Ahmet Kızıltan’ın İstanbul’un Fethinin 560. Yılı Açıklaması
Mayıs Ayı Fetih coşkusunu içimizde gümbür gümbür hissettiğimiz bir aydır. Tıpkı Fethi yapan askerler gibi, Surların önündeki askerler gibi, Ulubatlı Hasanlar gibi Bugünde İstanbul’un Fethinin 560. yılını kutlamanın sevinci ve coşkusu içerisindeyiz. İstanbul’un fethi Peygamber efendimizin müjdesine muhatap olması bakımından çok büyük önem taşımaktadır. Tarih boyunca birçok Müslüman bu müjdeye nail olabilmek için İstanbul üzerine fethe çıkmışsa da, fetih ancak bu müjdenin ağırlığından sabahlara kadar ağlayan Fatih’e nasip olmuştur.
Fatih sultan Mehmet bütün gençliğini bu müjdeye vakfetmiştir. Fatih’in Efendimizin(sav) ne güzel komutan ifadesine muhatap olabilmesi ancak kalbindeki o ateşle mümkün olabildi. Sultan Fatih, İstanbul`u alacağına inanmış, bu inanç etrafında arkası kesilmeyen bir mücadele ile bütün güçlüklere rağmen hedefinden vazgeçmemiştir. Sultan Fatih İstanbul’u fethettikten sonra halkın can ve mal emniyetini koruması ve herkesin dini hayatını rahatça yaşayabilmesi için ferman vermiştir. Böylece Bizans kovuğu görmektense Müslüman sarığı görmeyi yeğlerim diyen gayrimüslimlerin fetihten anladıkları mana tecelli etmiş oluyordu. Sultan Fatih İstanbul’un fethinden sonra ilk olarak Ayasofya’ya gitmiştir. Orada 2 rekât şükür namazı kılmıştır. Onun ardından İstanbul’un fethinin büyük sembolü olan EbaEyub El-Ensari hazretlerini ziyarete gitmiştir. Böylece Tarihin en muhteşem fethi yaşanmıştır. Bir çağ kapanmış bir çağ açılmıştır.

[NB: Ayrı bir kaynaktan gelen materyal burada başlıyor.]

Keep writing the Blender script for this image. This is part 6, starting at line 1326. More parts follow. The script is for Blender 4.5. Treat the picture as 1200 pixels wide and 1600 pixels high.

İslam’ın Fetihten anladığı bir toprak parçasını ele geçirmek değil, hak ve adaleti tesis etmek, İslam’ı herkese ulaştırmak ve kalpleri İslam’ın nuruyla aydınlatmaktır Tarihin İbretli sayfalarına baktığımız zaman Müslümanların fetih anlayışı ile batılın yürüttüğü işgal politikası arasındaki hiçbir benzerlik bulunmadığını görmekteyiz. İşgal kalpleri öldürmek için yapılır, fetih ise kalpleri diriltmek için Tarih boyunca işgallerden geriye kalan yıkılan şehirler, yakılan kitaplar, katledilen masumlar, tecavüz edilen kadınlar ve yetim bırakılan çocuklardır. Fetihten geriye kalansa Afrika’nın en ücra köşelerine nüfuz eden merhamet, Asya’nın en uzak noktalarına yerleşen muhabbet ve Avrupa’nın ortalarına kadar ulaşan adalettir.
Her şey dinimizi ve tarihimizi iyi tanımamıza bağlıdır. Bu, vazifelerimizin başında gelmektedir. İslam âleminde bugün de görülmemiş zulümler, soykırımlar yaşanıyor. Bu yüzden dünya yeni fetihler bekliyor. Bugün yeryüzünü dizayn etmeye çalışan, gittikleri yerlere kan, gözyaşı ve zulüm götüren batılı emperyalist güçlere ve onların işbirlikçilerine karşı geliniz ey ezilenler, elbirliği ile zulümleri durduralım. Bütün insanlığın saadet ve selameti, Yaşanabilir bir Türkiye, Yeniden Büyük Türkiye, barış ve adalete dayanan Yeni Bir Dünya dileklerimizle Fethin 560. yıldönümünü kutluyorum.”